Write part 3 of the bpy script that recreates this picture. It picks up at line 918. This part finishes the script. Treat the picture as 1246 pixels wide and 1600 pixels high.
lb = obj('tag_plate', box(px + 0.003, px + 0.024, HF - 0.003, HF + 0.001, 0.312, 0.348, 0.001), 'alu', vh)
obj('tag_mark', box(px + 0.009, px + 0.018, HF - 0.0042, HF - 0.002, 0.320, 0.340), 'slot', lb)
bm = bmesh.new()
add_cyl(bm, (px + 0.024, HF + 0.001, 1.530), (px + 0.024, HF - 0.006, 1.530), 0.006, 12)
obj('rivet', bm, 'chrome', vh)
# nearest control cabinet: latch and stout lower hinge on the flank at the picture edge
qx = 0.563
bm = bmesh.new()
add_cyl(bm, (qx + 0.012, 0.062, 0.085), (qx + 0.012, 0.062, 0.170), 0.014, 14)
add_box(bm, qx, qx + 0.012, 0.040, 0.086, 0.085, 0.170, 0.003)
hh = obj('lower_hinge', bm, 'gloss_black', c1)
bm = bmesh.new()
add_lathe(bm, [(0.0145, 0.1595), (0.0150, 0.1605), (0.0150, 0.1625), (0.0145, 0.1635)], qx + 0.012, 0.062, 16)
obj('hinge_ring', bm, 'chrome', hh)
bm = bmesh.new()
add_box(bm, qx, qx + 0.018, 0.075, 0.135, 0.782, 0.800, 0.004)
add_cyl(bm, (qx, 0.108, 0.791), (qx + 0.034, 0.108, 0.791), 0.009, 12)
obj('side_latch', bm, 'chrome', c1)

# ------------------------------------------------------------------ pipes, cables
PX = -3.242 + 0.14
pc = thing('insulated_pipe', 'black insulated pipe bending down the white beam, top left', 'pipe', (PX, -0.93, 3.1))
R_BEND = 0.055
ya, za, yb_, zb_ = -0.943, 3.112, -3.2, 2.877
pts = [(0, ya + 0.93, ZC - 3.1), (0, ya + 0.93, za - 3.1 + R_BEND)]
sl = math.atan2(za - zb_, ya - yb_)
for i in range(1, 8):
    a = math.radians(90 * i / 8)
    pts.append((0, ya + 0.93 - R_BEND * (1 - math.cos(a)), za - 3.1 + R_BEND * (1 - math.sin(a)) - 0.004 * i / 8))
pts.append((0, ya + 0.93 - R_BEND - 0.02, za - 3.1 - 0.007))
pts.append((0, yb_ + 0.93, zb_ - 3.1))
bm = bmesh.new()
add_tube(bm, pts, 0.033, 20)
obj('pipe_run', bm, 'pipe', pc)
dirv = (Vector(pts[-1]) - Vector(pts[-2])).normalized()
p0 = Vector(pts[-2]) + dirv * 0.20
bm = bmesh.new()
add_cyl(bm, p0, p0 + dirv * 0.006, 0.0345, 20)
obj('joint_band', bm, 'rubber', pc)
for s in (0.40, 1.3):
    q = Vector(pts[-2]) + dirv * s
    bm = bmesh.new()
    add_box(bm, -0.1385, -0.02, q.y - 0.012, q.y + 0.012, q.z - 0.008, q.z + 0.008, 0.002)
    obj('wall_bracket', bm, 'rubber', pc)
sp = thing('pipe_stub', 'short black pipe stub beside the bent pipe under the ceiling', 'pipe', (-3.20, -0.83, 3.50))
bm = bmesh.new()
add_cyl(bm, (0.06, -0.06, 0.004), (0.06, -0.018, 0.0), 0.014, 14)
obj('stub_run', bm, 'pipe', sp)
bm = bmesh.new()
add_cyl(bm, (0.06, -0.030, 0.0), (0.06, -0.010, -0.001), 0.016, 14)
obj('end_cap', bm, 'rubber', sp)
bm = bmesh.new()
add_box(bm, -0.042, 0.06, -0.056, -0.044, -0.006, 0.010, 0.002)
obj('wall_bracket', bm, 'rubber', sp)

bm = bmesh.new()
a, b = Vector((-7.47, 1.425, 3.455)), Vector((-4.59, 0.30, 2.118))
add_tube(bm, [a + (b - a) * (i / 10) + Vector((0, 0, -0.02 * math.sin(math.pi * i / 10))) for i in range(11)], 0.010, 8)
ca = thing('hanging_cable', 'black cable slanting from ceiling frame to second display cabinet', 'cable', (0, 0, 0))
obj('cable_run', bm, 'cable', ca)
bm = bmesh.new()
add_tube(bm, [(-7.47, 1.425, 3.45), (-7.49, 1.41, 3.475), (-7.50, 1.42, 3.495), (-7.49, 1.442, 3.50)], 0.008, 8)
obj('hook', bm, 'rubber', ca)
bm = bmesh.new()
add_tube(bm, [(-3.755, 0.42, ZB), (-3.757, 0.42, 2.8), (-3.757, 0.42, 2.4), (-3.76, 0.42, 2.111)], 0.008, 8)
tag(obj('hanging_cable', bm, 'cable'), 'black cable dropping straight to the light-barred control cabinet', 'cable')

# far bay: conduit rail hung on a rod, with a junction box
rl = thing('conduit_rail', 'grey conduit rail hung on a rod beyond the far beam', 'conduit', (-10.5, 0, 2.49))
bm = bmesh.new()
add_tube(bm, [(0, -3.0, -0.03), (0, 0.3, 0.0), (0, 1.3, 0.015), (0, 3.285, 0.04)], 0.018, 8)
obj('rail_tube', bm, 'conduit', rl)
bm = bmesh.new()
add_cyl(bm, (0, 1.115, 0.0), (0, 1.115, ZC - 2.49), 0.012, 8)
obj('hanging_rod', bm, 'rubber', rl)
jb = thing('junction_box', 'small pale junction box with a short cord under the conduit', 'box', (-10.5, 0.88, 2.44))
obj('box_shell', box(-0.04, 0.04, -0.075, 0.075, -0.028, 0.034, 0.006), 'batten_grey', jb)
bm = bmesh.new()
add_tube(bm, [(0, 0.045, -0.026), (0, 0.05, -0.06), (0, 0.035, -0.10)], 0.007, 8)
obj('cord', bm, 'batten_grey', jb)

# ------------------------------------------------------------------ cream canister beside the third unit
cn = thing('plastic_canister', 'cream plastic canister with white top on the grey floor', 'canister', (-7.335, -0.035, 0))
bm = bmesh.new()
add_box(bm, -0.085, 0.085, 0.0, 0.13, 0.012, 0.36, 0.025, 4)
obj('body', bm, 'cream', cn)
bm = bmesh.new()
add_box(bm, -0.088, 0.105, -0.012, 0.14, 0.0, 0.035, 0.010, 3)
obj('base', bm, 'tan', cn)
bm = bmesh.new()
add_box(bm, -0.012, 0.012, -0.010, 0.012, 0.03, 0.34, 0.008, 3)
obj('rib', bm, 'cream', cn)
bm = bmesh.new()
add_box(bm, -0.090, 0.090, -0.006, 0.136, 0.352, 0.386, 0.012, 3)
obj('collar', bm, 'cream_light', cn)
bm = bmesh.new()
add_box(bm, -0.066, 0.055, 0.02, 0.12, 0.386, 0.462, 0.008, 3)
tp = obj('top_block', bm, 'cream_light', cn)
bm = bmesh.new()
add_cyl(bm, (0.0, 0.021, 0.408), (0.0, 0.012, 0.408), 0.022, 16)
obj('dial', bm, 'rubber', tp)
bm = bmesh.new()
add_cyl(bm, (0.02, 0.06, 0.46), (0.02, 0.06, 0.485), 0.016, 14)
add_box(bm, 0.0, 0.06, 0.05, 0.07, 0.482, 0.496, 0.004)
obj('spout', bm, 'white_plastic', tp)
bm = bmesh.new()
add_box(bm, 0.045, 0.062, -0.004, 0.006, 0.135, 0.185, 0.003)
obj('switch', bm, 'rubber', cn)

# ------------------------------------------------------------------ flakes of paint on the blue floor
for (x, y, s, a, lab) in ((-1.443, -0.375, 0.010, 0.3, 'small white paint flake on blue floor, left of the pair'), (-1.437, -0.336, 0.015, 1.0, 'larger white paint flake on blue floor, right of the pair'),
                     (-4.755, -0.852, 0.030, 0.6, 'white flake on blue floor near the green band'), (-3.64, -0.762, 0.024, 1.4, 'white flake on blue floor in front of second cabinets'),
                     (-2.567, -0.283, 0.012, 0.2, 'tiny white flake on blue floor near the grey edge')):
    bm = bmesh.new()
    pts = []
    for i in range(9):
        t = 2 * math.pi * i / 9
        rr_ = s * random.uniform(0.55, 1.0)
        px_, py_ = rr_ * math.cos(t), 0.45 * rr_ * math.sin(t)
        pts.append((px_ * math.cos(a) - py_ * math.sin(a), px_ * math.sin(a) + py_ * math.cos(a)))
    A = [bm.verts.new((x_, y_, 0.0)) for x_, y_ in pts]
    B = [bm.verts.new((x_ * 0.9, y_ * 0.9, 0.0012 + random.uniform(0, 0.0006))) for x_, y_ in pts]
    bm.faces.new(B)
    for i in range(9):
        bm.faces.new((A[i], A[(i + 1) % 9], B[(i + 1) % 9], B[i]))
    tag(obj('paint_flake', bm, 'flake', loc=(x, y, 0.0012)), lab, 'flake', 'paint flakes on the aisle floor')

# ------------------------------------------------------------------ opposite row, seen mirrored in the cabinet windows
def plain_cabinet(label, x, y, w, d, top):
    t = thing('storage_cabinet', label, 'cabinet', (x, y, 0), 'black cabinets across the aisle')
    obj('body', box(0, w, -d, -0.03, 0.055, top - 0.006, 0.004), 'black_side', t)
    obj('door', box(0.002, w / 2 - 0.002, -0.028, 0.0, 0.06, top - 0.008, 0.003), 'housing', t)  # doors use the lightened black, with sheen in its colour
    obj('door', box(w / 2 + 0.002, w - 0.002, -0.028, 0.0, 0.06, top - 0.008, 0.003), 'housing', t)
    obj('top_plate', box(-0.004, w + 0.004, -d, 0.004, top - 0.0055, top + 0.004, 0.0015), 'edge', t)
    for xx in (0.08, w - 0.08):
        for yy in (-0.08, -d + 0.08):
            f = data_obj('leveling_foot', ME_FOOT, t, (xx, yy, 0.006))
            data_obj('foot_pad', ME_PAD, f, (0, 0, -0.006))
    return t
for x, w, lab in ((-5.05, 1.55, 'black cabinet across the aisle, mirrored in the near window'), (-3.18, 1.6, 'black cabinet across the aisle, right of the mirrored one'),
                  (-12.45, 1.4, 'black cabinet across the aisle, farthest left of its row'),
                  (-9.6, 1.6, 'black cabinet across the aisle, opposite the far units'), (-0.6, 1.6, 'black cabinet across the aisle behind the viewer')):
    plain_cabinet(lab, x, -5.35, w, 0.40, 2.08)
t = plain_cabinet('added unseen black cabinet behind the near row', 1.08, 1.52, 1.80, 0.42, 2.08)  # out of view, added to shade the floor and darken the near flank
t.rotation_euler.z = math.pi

___

### YOUR INSTRUCTIONS
Beginning at the top of the data, please return every line until and including the line containing "obj('side_latch', bm, 'chrome', c1)", copied exactly, and nothing past it.

### FINISHED EXERCISE
Write part 3 of the bpy script that recreates this picture. It picks up at line 918. This part finishes the script. Treat the picture as 1246 pixels wide and 1600 pixels high.
lb = obj('tag_plate', box(px + 0.003, px + 0.024, HF - 0.003, HF + 0.001, 0.312, 0.348, 0.001), 'alu', vh)
obj('tag_mark', box(px + 0.009, px + 0.018, HF - 0.0042, HF - 0.002, 0.320, 0.340), 'slot', lb)
bm = bmesh.new()
add_cyl(bm, (px + 0.024, HF + 0.001, 1.530), (px + 0.024, HF - 0.006, 1.530), 0.006, 12)
obj('rivet', bm, 'chrome', vh)
# nearest control cabinet: latch and stout lower hinge on the flank at the picture edge
qx = 0.563
bm = bmesh.new()
add_cyl(bm, (qx + 0.012, 0.062, 0.085), (qx + 0.012, 0.062, 0.170), 0.014, 14)
add_box(bm, qx, qx + 0.012, 0.040, 0.086, 0.085, 0.170, 0.003)
hh = obj('lower_hinge', bm, 'gloss_black', c1)
bm = bmesh.new()
add_lathe(bm, [(0.0145, 0.1595), (0.0150, 0.1605), (0.0150, 0.1625), (0.0145, 0.1635)], qx + 0.012, 0.062, 16)
obj('hinge_ring', bm, 'chrome', hh)
bm = bmesh.new()
add_box(bm, qx, qx + 0.018, 0.075, 0.135, 0.782, 0.800, 0.004)
add_cyl(bm, (qx, 0.108, 0.791), (qx + 0.034, 0.108, 0.791), 0.009, 12)
obj('side_latch', bm, 'chrome', c1)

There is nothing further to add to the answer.